Look at the data below and print exactly the lines from its first line through the line with "(.66, .74, .40), .5), t)"; the pictures stay out of the copy.

━━━

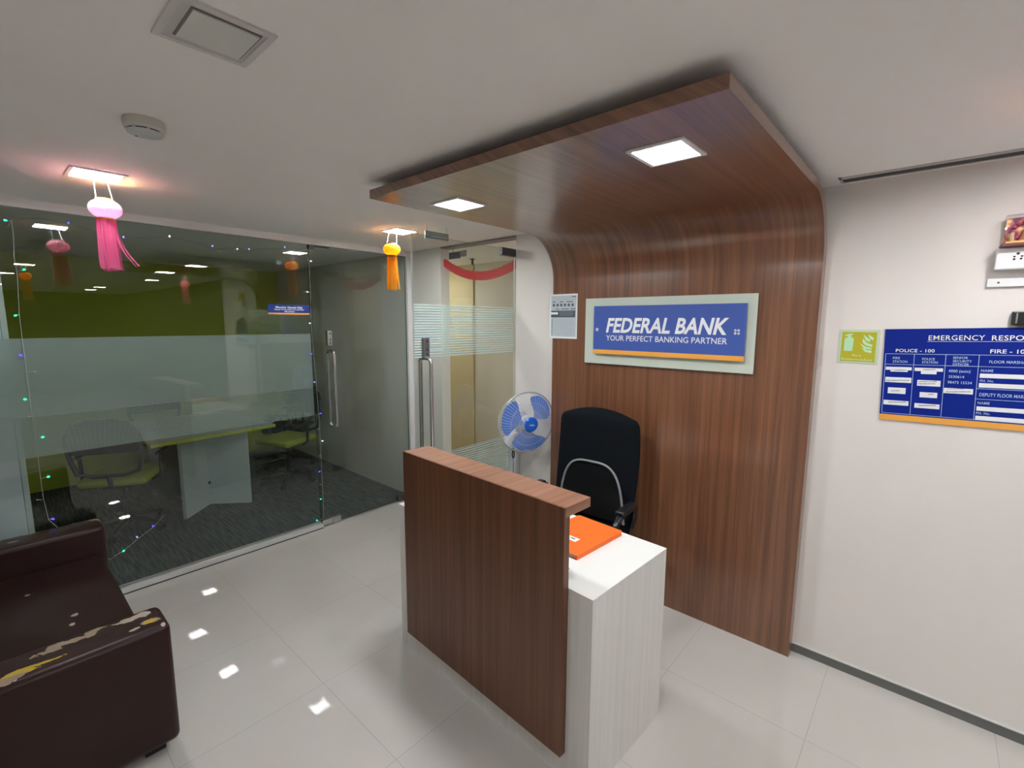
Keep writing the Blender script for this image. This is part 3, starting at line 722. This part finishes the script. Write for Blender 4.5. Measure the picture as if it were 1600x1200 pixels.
for pl in ([(.60, .14), (.78, .30), (.76, .36), (.66, .30)], [(.72, .13), (.86, .24), (.85, .31), (.76, .26)], [(.59, .26), (.70, .38), (.84, .44), (.84, .50), (.68, .46), (.60, .38)],
           [(.53, .40), (.68, .50), (.83, .53), (.83, .58), (.66, .56)], [(.57, .52), (.70, .59), (.84, .61), (.83, .68), (.68, .65)]):
    prism(bm, pl, fnE, .0038, .0046)
obj('pictogram', bm, ICON, t)
bm = text(bmesh.new(), 'Fire', .22*EW, .060*EH, WALLX(EX0+.37*EW, EZ0+.205*EH, YW-.004), bold=.02)
text(bm, 'Extinguisher', .80*EW, .060*EH, WALLX(EX0+.10*EW, EZ0+.085*EH, YW-.004), bold=.02)
obj('lettering', bm, pm('pale_yellow_print', (.66, .74, .40), .5), t)

# emergency board -- tilted a little on the wall
BT = .030; bo = Vector((-.170, YW, 1.7235))
t = thing('emergency_board', 'large dark blue emergency contact board with orange lower edge', 'notice board', bo, (0, -BT, 0))
def bl(cx, cy):                                        # crop point -> board coordinates
    p = at(1360+cx*.15, 500+cy*.15, 1, YW) - bo
    return p.x*math.cos(BT)+p.z*math.sin(BT), -p.x*math.sin(BT)+p.z*math.cos(BT)
BW = .74; zbot = -.4145; zor = zbot+.026
obj('blue_panel', BX(0, BW, -.008, -.0005, zor, 0), NAVY, t, False)
obj('orange_edge', BX(0, BW, -.0085, -.0005, zbot, zor), SIGNORANGE, t, False)
def BR(bm, l, tp, r, bt, d=.0085, th=.0006):
    u0_, v1_ = bl(l, tp); u1_, v0_ = bl(r, bt); box(bm, u0_, u1_, -d-th, -d+.0004, v0_, v1_)
def BTX(bm, s, l, r, tp, bt, bold=0, align='L', shear=0):
    u0_, v0_ = bl(l, bt); u1_, _ = bl(r, bt); _, v1_ = bl(l, tp)
    text(bm, s, u1_-u0_, v1_-v0_, Matrix(((1, 0, 0, u0_), (0, 0, -1, -.0086), (0, 1, 0, v0_), (0, 0, 0, 1))), bold=bold, shear=shear, spacing=1.06)
bm = bmesh.new()
BTX(bm, 'EMERGENCY', 605, 1190, 160, 210, .004); 
u0_, v0_ = bl(1262, 212); u1_, _ = bl(1600, 212); _, v1_ = bl(1262, 160)
text(bm, 'RESPONSE', (u1_-u0_)*8/4.93, v1_-v0_, Matrix(((1, 0, 0, u0_), (0, 0, -1, -.0086), (0, 1, 0, v0_), (0, 0, 0, 1))), bold=.008, spacing=1.06)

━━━

Solution to the exercise
Keep writing the Blender script for this image. This is part 3, starting at line 722. This part finishes the script. Write for Blender 4.5. Measure the picture as if it were 1600x1200 pixels.
for pl in ([(.60, .14), (.78, .30), (.76, .36), (.66, .30)], [(.72, .13), (.86, .24), (.85, .31), (.76, .26)], [(.59, .26), (.70, .38), (.84, .44), (.84, .50), (.68, .46), (.60, .38)],
           [(.53, .40), (.68, .50), (.83, .53), (.83, .58), (.66, .56)], [(.57, .52), (.70, .59), (.84, .61), (.83, .68), (.68, .65)]):
    prism(bm, pl, fnE, .0038, .0046)
obj('pictogram', bm, ICON, t)
bm = text(bmesh.new(), 'Fire', .22*EW, .060*EH, WALLX(EX0+.37*EW, EZ0+.205*EH, YW-.004), bold=.02)
text(bm, 'Extinguisher', .80*EW, .060*EH, WALLX(EX0+.10*EW, EZ0+.085*EH, YW-.004), bold=.02)
obj('lettering', bm, pm('pale_yellow_print', (.66, .74, .40), .5), t)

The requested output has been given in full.